_Stated problem_
Repeat only the lines from the one containing "The Blender Python" through the one containing "m.box(8.85, 9.25, 4.75, 5.6, 0, 2.95);", exactly as written, both ends included.

_Material for the task_

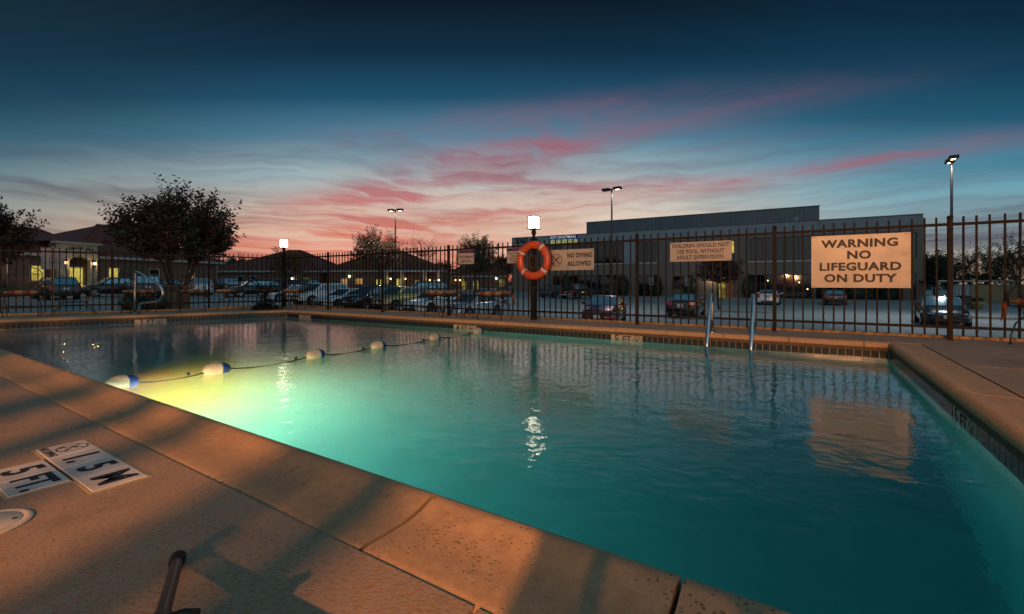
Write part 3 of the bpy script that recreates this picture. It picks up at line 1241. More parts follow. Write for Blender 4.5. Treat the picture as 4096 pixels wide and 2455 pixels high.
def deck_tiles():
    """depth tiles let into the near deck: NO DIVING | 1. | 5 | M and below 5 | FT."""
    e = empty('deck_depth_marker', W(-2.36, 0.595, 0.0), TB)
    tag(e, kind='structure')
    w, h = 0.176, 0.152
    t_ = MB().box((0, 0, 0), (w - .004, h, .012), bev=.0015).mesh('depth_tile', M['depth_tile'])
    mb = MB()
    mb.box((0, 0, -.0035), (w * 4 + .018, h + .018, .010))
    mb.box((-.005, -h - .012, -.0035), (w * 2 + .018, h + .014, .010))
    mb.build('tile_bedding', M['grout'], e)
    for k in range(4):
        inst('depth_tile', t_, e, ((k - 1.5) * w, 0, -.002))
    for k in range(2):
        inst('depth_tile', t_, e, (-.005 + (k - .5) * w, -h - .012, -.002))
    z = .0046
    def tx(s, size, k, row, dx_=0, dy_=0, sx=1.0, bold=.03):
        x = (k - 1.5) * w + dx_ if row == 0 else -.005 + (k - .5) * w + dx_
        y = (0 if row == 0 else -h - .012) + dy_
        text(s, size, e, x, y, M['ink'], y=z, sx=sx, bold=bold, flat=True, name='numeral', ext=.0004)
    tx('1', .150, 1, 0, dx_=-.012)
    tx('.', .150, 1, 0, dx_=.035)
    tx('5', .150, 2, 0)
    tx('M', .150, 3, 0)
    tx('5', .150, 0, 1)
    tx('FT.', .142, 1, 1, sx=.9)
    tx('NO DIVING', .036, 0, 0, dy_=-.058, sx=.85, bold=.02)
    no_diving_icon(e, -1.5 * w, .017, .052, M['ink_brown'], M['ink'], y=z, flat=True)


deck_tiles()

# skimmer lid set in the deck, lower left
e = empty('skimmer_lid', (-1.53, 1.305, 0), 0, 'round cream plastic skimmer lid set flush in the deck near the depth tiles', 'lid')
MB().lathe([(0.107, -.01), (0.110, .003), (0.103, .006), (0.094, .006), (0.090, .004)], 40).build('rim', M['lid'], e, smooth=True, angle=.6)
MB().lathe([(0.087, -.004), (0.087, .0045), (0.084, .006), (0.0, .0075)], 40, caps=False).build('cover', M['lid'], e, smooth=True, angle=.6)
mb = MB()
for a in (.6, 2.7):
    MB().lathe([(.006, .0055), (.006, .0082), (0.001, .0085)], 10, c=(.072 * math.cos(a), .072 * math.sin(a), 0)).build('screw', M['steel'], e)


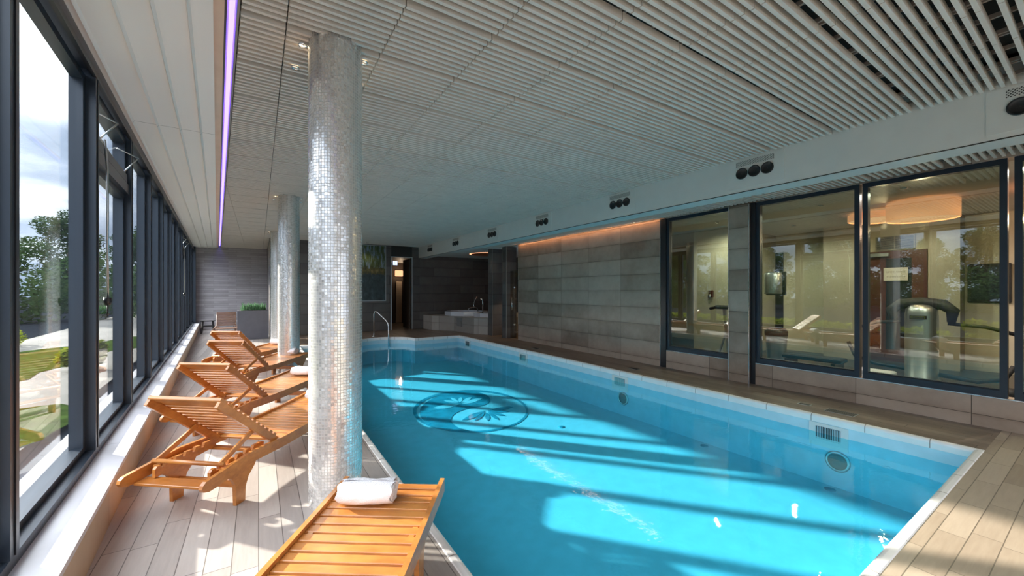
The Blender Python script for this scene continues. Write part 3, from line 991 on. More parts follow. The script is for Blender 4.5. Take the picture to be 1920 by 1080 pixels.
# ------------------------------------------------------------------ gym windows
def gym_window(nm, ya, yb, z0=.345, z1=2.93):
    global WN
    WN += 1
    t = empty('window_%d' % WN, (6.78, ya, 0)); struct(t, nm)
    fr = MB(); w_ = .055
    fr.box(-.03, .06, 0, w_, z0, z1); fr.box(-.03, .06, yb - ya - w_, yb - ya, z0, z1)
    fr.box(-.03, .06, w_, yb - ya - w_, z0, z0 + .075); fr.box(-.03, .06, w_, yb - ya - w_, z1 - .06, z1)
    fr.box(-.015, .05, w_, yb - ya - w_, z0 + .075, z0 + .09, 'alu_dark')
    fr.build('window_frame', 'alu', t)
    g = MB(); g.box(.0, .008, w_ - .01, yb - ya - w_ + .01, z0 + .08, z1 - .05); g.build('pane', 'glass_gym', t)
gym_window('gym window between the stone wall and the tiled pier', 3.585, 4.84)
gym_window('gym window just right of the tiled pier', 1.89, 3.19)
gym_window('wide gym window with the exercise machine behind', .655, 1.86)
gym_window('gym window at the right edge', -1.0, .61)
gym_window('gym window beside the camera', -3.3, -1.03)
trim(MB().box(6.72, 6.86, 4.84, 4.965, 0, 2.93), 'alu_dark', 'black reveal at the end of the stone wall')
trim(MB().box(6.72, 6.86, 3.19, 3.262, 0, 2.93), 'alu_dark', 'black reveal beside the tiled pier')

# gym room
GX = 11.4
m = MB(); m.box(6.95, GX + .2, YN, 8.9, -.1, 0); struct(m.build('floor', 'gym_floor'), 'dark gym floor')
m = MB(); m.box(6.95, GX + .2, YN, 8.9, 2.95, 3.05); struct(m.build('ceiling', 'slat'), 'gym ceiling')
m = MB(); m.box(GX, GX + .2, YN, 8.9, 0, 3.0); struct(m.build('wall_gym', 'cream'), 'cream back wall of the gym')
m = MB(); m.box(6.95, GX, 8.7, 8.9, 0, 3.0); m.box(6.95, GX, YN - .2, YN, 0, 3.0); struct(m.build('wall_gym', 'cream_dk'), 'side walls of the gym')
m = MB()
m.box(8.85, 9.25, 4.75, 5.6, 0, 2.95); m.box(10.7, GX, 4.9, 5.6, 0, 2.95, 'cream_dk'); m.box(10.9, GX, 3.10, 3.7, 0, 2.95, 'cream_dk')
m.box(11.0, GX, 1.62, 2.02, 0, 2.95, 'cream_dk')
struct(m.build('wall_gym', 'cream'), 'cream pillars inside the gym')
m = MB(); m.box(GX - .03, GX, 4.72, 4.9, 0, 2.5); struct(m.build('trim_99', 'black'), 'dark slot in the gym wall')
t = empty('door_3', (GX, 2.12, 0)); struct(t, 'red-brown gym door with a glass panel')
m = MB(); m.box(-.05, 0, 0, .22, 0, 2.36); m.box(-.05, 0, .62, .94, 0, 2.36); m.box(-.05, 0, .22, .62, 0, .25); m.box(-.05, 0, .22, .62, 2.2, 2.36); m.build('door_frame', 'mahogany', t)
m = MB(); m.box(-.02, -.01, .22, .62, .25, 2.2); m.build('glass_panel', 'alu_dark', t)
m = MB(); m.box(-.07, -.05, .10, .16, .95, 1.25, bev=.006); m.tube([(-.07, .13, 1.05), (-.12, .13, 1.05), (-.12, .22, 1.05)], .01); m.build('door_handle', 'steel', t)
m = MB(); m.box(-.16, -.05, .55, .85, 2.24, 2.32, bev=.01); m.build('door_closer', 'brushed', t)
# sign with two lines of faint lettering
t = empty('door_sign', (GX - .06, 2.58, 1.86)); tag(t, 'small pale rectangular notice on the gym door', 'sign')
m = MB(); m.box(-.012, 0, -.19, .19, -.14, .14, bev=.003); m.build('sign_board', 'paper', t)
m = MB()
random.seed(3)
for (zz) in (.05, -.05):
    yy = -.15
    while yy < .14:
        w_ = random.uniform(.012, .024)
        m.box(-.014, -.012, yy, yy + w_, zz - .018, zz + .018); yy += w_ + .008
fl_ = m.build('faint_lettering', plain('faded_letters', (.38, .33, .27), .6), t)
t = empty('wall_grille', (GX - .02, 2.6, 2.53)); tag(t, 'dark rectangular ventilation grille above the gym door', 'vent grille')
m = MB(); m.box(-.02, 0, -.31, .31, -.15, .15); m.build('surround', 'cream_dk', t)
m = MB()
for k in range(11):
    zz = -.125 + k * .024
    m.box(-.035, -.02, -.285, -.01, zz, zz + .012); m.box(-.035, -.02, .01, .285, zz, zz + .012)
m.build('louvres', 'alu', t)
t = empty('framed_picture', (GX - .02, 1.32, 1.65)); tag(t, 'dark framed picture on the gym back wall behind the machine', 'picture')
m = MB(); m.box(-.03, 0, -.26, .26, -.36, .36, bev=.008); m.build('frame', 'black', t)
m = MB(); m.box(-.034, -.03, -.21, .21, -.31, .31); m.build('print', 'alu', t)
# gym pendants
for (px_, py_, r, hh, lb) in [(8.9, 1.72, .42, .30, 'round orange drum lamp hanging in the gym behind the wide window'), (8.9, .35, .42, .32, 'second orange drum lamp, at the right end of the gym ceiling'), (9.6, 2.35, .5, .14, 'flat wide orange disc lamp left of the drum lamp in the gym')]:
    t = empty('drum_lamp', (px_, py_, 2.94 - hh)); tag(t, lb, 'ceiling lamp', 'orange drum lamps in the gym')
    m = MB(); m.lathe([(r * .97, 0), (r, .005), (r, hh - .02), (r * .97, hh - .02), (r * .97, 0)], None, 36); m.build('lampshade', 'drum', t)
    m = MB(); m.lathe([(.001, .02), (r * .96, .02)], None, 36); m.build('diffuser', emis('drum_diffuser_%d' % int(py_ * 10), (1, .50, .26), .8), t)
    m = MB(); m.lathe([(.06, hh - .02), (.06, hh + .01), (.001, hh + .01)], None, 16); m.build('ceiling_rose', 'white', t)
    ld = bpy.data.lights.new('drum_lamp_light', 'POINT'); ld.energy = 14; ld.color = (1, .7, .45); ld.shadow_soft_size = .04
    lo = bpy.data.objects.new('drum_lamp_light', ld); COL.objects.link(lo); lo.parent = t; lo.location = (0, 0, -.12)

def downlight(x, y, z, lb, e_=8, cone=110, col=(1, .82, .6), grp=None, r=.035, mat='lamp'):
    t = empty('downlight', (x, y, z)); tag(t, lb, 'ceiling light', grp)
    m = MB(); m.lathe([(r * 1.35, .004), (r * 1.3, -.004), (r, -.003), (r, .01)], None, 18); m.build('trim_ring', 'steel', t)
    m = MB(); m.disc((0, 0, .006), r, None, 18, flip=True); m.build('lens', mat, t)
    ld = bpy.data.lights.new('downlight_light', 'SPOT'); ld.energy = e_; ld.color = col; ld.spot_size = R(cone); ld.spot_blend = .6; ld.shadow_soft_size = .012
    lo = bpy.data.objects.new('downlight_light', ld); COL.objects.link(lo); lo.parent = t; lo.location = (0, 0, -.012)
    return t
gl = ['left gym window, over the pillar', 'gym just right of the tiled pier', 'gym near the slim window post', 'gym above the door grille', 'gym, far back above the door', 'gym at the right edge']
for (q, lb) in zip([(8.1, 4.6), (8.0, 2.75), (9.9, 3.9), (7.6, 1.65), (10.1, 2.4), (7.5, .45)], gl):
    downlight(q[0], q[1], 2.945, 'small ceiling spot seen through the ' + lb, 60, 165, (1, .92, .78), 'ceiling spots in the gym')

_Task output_
The Blender Python script for this scene continues. Write part 3, from line 991 on. More parts follow. The script is for Blender 4.5. Take the picture to be 1920 by 1080 pixels.
# ------------------------------------------------------------------ gym windows
def gym_window(nm, ya, yb, z0=.345, z1=2.93):
    global WN
    WN += 1
    t = empty('window_%d' % WN, (6.78, ya, 0)); struct(t, nm)
    fr = MB(); w_ = .055
    fr.box(-.03, .06, 0, w_, z0, z1); fr.box(-.03, .06, yb - ya - w_, yb - ya, z0, z1)
    fr.box(-.03, .06, w_, yb - ya - w_, z0, z0 + .075); fr.box(-.03, .06, w_, yb - ya - w_, z1 - .06, z1)
    fr.box(-.015, .05, w_, yb - ya - w_, z0 + .075, z0 + .09, 'alu_dark')
    fr.build('window_frame', 'alu', t)
    g = MB(); g.box(.0, .008, w_ - .01, yb - ya - w_ + .01, z0 + .08, z1 - .05); g.build('pane', 'glass_gym', t)
gym_window('gym window between the stone wall and the tiled pier', 3.585, 4.84)
gym_window('gym window just right of the tiled pier', 1.89, 3.19)
gym_window('wide gym window with the exercise machine behind', .655, 1.86)
gym_window('gym window at the right edge', -1.0, .61)
gym_window('gym window beside the camera', -3.3, -1.03)
trim(MB().box(6.72, 6.86, 4.84, 4.965, 0, 2.93), 'alu_dark', 'black reveal at the end of the stone wall')
trim(MB().box(6.72, 6.86, 3.19, 3.262, 0, 2.93), 'alu_dark', 'black reveal beside the tiled pier')

# gym room
GX = 11.4
m = MB(); m.box(6.95, GX + .2, YN, 8.9, -.1, 0); struct(m.build('floor', 'gym_floor'), 'dark gym floor')
m = MB(); m.box(6.95, GX + .2, YN, 8.9, 2.95, 3.05); struct(m.build('ceiling', 'slat'), 'gym ceiling')
m = MB(); m.box(GX, GX + .2, YN, 8.9, 0, 3.0); struct(m.build('wall_gym', 'cream'), 'cream back wall of the gym')
m = MB(); m.box(6.95, GX, 8.7, 8.9, 0, 3.0); m.box(6.95, GX, YN - .2, YN, 0, 3.0); struct(m.build('wall_gym', 'cream_dk'), 'side walls of the gym')
m = MB()
m.box(8.85, 9.25, 4.75, 5.6, 0, 2.95); m.box(10.7, GX, 4.9, 5.6, 0, 2.95, 'cream_dk'); m.box(10.9, GX, 3.10, 3.7, 0, 2.95, 'cream_dk')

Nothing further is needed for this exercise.